Como previendo lo que podía ocurrir, el filósofo baja de las nubes y hace una advertencia: «Si se quiere que esta reforma político-administrativa tenga pleno efecto, debe ir acompañada de una reforma de la sociedad o, mejor dicho, de la mentalidad de los españoles, esforzándoles a salir de su indiferencia y absentismo, obligándolos a asumir responsabilidades, a sacudirse su abulia secular, a transformarse, en suma, de súbditos en ciudadanos, tanto en derechos como en deberes».
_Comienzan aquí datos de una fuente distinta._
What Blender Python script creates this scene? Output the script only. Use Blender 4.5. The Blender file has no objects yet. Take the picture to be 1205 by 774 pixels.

Creo haber demostrado que Ortega fue el primer diseñador del Estado de las autonomías. Pero que estas no han seguido el rumbo que les señaló está clarísimo. Más que hacia la autonomía se dirigen a la soberanía. Es más: la reclaman no sólo las grandes comarcas o regiones, sino también las provincias, instituciones «tristes, sórdidas, lamentables» para Ortega. Lo estamos viendo en Castilla y León, donde Soria y Ávila han decidido competir por separado, y seguro que les imitarán otras. Estamos hablando de dos regiones claves en nuestra historia. León fue el primer reino tras el Principado de Asturias, que Alfonso VII convirtió en imperio tras anexionarse Galicia y Castilla, que pronto se haría hegemónica aunque Ortega la profetizó con aires de maldición: «Castilla hizo a España y la deshizo». Advirtiendo que sin igualarnos en derechos y deberes, nunca tendremos nación ni Estado. Con las grandes comarcas reapareciendo como la santa compaña. ¿Pedirán su ingreso en la Comunidad Europea? Puigdemont, desde luego.